Housey connects new homeowners with vetted professionals across the safety and inspection services you are most likely to need in year one. You can request a gas safety certificate check, commission an Electrical Installation Condition Report (EICR), book a post-purchase RICS home survey if a condition concern has emerged since completion, or arrange a structural survey where movement or defects have been flagged. Use the Housey quote comparison dashboard to review proposals before instructing.

Frequently asked questions

Do I legally have to get a gas safety check as an owner-occupier?

As an owner-occupier rather than a landlord, the Gas Safety (Installation and Use) Regulations 1998 do not require an annual check. However, the Health and Safety Executive strongly advises one where the installation history is unknown. Many boiler warranties also require annual servicing to remain valid. The cost of a Gas Safe inspection is low relative to the risk of an uninspected appliance.

What is an EICR and how often should I get one as a homeowner?

An Electrical Installation Condition Report (EICR) is a formal inspection and test of a property's fixed electrical installation by a registered electrician. It assesses whether wiring, the consumer unit, and circuits are safe and comply with current standards. For owner-occupiers there is no mandatory frequency, but every five to ten years is commonly recommended — or sooner on moving into a property with no recent test record.

What happens if a defect was not mentioned in my survey?

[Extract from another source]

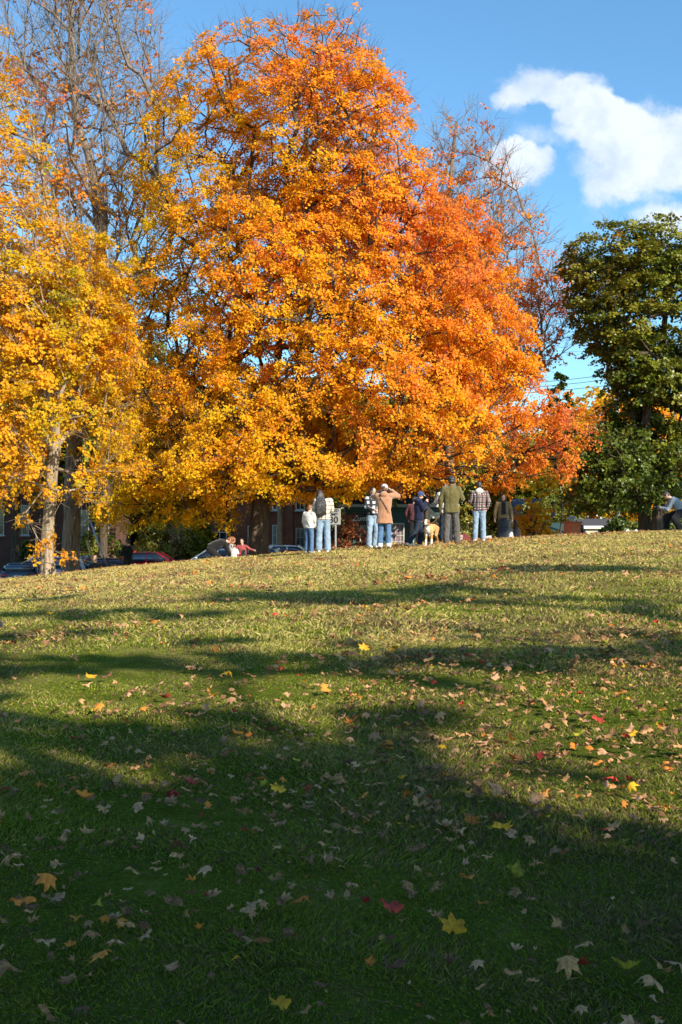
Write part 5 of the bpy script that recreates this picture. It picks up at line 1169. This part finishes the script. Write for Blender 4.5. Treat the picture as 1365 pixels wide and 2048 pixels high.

If a defect was visible at the time of inspection and not reported, you may have grounds to raise it with the surveyor. RICS-registered surveyors are bound by professional standards and complaints can be escalated to RICS. However, surveys are visual inspections and cannot identify concealed defects — review the limitations section of your report carefully before forming a view.

Should I get a snagging survey on a new-build?

Yes, a professional snagging inspection before legal completion — or within the first two years when the builder is typically liable under the NHBC Buildmark warranty — is widely advised. Inspectors can identify hundreds of minor defects, from gaps in sealant to missing insulation, that builders should remedy at no cost to you before the relevant warranty stage closes.